In other words, resurrection from the dead is really something, when or if it ever happens.

That is one of the reasons I am looking forward to visiting Jerusalem this Fall. This time I want to sit in the Garden Tomb, really sit there, for a while, not rushing and hopefully without scores of people around. I’d like to reflect, with no rush or other destination, on the actual Easter Morning of Jesus. What was it like for the Marys and Salome? For Mary Magdalene? For Peter and John? What was it like for Christ Himself?

If it was a real resurrection—I believe it was, mainly because I’ve seen risings-from-“the-dead” in my own life—what was the continuity and what was the discontinuity of the Man with the marks in His hands with the Man Who had died? How like the “old” Jesus was the “new” Jesus; and how unlike? (C.S. Lewis talks about this in his book on miracles, and I recommend that chapter.)

And now to you and me. How like the old you is the new, “dead” you? And how un-alike? (‘Spock’ in “Star Trek” always used to say “un-alike” when he meant “un-like.” Do you like Spock?) But seriously, what is the new, “dead” you like? What does he or she look like? 

And how, incidentally, does he or she make a living?

Well, I might say a few things.

First, the new, “dead” you should probably not be looking for work in the old, dead line of work.

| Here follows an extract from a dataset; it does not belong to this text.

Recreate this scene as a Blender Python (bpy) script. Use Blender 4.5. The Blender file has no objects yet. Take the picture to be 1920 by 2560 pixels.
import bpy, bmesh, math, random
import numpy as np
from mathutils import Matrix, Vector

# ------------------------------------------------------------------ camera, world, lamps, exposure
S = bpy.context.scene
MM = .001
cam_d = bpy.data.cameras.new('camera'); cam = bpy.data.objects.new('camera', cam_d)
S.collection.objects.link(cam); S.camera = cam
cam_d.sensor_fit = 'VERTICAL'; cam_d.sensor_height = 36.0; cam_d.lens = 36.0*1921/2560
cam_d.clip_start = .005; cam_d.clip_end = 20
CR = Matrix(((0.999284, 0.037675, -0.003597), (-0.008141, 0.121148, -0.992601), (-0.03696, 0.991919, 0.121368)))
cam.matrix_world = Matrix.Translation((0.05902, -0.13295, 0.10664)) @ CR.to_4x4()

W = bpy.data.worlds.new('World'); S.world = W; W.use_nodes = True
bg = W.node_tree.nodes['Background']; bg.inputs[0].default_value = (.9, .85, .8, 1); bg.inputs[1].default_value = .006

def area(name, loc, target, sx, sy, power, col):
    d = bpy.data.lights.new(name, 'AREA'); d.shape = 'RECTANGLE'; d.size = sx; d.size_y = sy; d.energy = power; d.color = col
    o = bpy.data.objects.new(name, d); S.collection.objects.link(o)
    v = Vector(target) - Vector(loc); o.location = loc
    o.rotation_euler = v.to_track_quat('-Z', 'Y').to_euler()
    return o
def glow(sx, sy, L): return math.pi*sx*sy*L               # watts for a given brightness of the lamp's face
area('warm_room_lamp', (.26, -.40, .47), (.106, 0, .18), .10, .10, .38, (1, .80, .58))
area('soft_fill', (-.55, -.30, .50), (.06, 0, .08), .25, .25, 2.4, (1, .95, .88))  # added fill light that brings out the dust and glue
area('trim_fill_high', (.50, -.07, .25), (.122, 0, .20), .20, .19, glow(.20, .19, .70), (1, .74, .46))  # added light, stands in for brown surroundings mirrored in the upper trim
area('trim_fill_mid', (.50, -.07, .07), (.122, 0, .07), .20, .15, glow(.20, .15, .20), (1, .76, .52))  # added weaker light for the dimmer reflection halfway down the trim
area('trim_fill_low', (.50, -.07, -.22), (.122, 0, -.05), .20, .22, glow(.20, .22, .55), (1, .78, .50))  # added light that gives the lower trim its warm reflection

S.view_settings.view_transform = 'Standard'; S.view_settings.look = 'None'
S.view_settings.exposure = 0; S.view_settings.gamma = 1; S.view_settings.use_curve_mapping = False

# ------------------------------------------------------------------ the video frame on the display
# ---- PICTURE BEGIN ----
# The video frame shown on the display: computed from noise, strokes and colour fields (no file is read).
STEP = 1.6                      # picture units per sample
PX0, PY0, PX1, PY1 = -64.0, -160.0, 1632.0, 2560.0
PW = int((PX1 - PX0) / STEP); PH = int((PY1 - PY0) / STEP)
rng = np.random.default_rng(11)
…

In other words, if you were a parish minister, you may well never serve as one again. But that’s fine! The institutional church is often a millstone around the neck of actual Christ-like representation and service in the world. Even if you never got into trouble when you were serving a parish, it may have been an extremely compromised institution even in the best of times.

So rejoice and be glad. Remember John Profumo! He had to stop being a British cabinet minister, but his decades of work with disabled people after his disgrace truly qualified him to be called a Saint of the 20th Century.  

Second, don’t try to “come up with” or “dream up” a new line of calling. Rather, let it come to you! Well, maybe not always, but most of the time. God is a “Friend, Come Up Higher” Entity, not someone to whom you have to “send in an application.”

Let your future come to you! Look for it, pray for it, be open to it, but don't work on it or try to manufacture it. We don't do enough sitting and waiting, but are constantly out there fussing and “tweaking” and dropping hints. I know!  

Incidentally, you may well be a Black Sheep from the standpoint of mostly the entire world in which you worked and served conscientiously for years and years. But there's another world, which you probably don’t know yet, that would probably love to have you! I know this may sound a little Paula-White-tweet-ish, but I believe it! Listen to Bob Dylan’s song with the line that leaps out, “Wherever I am welcome is where I'll be” (Aaron Neville covered it, and the song’s title is “Saving Grace”). It blows me away when, on the one hand, I'm treated like a leper by some former co-religionists, but, on the other hand, I'm welcomed home like a long-lost son by others. You have to be willing to wipe the dust off one of your feet while letting the other foot be washed tenderly from the other side. 

Finally, and synthetically, the whole “hope of glory” that awaits the person who has been killed by life but is still alive physically and emotionally cannot be constructed, or even be foreseen. You’re really a new person now, and what is coming to you could well be truly another life. Remember the main character in “Tender Mercies” (1983). He was a famous country music singer at one time, and then…life happened.

Fairly late in the movie, which you have got to see if you haven’t already, a lady comes up to him, played by Robert Duvall, on the street, and says, “Weren't you Mac Sledge?” His reply, “Yes, Ma’am, I was.” And look what happens to Mac Sledge! Everything happens to him that could be called good.